Canfor eyes acquisitions amid new U.S. duties
Canfor Corp., one of the world’s largest forestry companies, sees potential acquisition opportunities in the carnage left by new U.S. softwood lumber duties that could hit Canadian small- and medium-sized mills especially hard.
“We’ve got an appetite for (mergers and acquisitions),” Canfor CEO Don Kayne said on a conference call Thursday to discuss the company’s slightly betterthan-expected first-quarter results. “Clearly now with the valuations and so forth, we’re closely watching the market … so we’re just evaluating all those opportunities that may come up on an individual basis.”
The Vancouver-based firm reported Wednesday first-quarter net income of $66.1 million, or 50 cents per share, more than doubling the $26 million, or 20 cents per share, it reported in the first quarter of 2016.
However, its quarterly results were overshadowed by news this week that it has been slapped with a 20.26 per cent countervailing duty on softwood lumber by the U.S. government, as part of the latest escalation of an ongoing dispute over what U.S. producers believe to be unfair subsidies for their Canadian competitors.

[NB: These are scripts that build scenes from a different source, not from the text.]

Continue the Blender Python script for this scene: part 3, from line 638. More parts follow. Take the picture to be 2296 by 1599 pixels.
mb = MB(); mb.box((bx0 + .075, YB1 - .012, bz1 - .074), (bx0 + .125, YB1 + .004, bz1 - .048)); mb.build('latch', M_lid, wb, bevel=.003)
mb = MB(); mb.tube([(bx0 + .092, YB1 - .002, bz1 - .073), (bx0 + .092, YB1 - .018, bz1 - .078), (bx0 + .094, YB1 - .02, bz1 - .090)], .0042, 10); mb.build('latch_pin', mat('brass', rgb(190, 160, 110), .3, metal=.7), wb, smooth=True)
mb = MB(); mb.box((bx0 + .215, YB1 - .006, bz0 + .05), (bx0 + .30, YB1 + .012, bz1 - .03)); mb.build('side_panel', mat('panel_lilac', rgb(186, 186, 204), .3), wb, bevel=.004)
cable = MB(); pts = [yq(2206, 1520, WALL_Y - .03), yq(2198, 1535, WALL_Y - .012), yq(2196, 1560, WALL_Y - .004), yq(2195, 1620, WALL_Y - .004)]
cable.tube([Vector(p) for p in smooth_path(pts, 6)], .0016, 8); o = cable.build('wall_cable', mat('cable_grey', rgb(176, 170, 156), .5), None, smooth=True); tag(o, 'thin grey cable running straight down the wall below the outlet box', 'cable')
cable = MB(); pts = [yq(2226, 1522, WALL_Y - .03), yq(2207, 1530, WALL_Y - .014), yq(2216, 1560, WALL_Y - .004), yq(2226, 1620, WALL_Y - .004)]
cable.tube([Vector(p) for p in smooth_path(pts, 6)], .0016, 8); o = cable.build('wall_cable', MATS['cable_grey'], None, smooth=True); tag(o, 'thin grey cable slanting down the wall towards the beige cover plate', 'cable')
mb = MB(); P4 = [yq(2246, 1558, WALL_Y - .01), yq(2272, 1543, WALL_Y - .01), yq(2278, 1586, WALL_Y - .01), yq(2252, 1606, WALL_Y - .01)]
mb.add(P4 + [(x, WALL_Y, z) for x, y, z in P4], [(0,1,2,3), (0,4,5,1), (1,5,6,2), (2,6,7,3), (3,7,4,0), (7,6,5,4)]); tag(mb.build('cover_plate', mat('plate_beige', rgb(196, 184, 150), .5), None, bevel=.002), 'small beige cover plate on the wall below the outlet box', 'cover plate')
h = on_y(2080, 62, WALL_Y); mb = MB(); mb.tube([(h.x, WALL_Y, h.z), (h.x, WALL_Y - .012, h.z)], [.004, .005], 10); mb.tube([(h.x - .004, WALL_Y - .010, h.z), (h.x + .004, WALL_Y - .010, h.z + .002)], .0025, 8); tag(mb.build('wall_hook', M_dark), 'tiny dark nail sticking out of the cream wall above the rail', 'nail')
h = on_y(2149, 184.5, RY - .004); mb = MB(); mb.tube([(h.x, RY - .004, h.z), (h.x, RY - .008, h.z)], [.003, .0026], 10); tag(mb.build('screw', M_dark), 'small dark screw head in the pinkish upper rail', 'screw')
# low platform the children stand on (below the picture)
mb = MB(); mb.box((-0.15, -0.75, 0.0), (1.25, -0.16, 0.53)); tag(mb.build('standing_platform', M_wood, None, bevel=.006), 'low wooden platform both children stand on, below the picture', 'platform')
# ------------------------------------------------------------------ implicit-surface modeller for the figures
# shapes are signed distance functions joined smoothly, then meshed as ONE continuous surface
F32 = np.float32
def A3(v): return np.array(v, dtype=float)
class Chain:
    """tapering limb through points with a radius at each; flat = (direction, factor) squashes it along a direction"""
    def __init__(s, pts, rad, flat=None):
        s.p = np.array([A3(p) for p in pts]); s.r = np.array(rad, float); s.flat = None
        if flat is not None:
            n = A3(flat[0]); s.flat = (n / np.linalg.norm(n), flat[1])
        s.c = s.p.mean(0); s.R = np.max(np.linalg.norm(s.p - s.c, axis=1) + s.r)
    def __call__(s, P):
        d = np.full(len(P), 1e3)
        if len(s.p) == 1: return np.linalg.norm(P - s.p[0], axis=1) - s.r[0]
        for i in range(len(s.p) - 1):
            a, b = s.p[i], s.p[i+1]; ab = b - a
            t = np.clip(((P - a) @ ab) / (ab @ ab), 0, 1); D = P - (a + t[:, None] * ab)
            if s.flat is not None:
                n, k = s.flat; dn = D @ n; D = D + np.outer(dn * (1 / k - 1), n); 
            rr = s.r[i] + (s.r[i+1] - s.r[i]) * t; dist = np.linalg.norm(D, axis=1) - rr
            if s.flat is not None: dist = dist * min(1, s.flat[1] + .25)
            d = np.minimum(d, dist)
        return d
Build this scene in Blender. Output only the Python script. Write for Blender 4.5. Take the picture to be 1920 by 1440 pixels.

While some of Canada’s biggest companies, including Canfor, were called out by name, the rest of the industry was hit with a 19.88 per cent duty. Canfor and its large peers, including West Fraser Timber Co. Ltd., Resolute Forest Products Inc., and Tolko Industries Ltd. are exempt from paying the duties retroactively on all shipments since Feb. 1 that others are forced to fork out.
Canfor was chosen as a “mandatory respondent” to U.S. investigations into duties in November and expects legal bills related to fighting the tariffs will subside for the rest of the year.